◆ Requirement: Retype exactly the lines below, beginning with the first and ending with the line where "COL = S.collection" appears.
Record set start
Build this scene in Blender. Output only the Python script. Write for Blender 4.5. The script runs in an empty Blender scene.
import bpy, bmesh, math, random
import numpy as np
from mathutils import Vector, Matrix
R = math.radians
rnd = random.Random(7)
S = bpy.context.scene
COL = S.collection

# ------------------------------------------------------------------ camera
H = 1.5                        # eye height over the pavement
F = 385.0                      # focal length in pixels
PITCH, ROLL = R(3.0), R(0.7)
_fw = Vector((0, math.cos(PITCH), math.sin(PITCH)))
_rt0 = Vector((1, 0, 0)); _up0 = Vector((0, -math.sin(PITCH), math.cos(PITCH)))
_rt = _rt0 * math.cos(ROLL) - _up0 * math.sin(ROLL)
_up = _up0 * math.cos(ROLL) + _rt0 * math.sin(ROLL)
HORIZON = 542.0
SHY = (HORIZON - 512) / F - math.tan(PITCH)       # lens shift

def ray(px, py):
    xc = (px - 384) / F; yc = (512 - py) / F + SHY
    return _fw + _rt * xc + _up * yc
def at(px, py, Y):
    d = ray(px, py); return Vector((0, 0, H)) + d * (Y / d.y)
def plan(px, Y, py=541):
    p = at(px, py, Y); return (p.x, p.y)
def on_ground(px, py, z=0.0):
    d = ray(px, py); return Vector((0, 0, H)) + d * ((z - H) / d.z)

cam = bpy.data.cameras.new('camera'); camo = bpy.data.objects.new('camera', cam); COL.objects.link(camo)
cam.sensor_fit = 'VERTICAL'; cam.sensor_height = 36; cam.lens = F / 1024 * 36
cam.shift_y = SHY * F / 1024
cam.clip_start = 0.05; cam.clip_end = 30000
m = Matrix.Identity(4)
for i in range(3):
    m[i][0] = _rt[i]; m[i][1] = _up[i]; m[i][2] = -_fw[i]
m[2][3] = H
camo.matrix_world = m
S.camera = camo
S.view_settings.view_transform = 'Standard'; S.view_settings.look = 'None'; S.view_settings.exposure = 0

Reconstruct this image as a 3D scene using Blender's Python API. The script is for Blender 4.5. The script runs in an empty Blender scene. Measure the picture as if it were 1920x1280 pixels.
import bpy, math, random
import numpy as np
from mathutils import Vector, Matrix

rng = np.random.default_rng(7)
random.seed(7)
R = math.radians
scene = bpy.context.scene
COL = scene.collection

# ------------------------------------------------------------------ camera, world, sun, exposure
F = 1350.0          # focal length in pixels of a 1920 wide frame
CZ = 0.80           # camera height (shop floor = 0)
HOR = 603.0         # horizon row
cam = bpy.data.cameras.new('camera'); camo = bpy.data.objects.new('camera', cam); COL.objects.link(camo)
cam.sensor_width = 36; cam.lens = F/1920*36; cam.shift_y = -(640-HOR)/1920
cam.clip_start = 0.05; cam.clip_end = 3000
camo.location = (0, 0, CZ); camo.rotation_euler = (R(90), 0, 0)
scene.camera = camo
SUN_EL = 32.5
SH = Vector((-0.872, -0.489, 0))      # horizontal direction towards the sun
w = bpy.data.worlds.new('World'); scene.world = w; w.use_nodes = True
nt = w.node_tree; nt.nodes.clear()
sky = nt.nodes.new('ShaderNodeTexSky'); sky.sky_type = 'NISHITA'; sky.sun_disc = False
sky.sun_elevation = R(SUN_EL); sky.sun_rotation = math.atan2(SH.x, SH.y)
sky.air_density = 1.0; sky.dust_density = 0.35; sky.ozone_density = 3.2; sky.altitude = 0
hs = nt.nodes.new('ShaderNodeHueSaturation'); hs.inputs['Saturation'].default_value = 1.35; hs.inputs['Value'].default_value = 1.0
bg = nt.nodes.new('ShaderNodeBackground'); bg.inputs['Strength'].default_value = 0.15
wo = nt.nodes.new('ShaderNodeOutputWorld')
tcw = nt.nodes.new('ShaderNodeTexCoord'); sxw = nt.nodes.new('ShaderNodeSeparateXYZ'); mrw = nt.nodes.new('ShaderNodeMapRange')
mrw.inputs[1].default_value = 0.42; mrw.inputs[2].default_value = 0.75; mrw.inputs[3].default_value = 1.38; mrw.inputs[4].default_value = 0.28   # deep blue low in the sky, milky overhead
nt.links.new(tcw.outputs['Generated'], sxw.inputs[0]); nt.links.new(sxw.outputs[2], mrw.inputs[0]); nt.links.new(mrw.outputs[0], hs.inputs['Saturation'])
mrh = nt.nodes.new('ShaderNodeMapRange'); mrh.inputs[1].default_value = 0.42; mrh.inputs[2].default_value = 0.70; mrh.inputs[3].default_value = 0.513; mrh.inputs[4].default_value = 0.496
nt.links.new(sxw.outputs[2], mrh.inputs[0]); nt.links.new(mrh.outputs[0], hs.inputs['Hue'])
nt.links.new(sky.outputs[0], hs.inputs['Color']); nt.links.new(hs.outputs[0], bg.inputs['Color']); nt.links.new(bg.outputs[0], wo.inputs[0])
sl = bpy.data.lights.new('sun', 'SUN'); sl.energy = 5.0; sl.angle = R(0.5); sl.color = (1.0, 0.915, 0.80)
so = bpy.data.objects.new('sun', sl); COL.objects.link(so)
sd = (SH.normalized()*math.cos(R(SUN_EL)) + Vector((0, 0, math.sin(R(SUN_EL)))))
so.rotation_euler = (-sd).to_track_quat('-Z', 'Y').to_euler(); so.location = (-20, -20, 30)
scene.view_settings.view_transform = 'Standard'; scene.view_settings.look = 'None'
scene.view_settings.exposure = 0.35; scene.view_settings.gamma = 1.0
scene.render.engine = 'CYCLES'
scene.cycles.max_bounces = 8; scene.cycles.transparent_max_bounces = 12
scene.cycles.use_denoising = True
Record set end
◆ In response:
Build this scene in Blender. Output only the Python script. Write for Blender 4.5. The script runs in an empty Blender scene.
import bpy, bmesh, math, random
import numpy as np
from mathutils import Vector, Matrix
R = math.radians
rnd = random.Random(7)
S = bpy.context.scene
COL = S.collection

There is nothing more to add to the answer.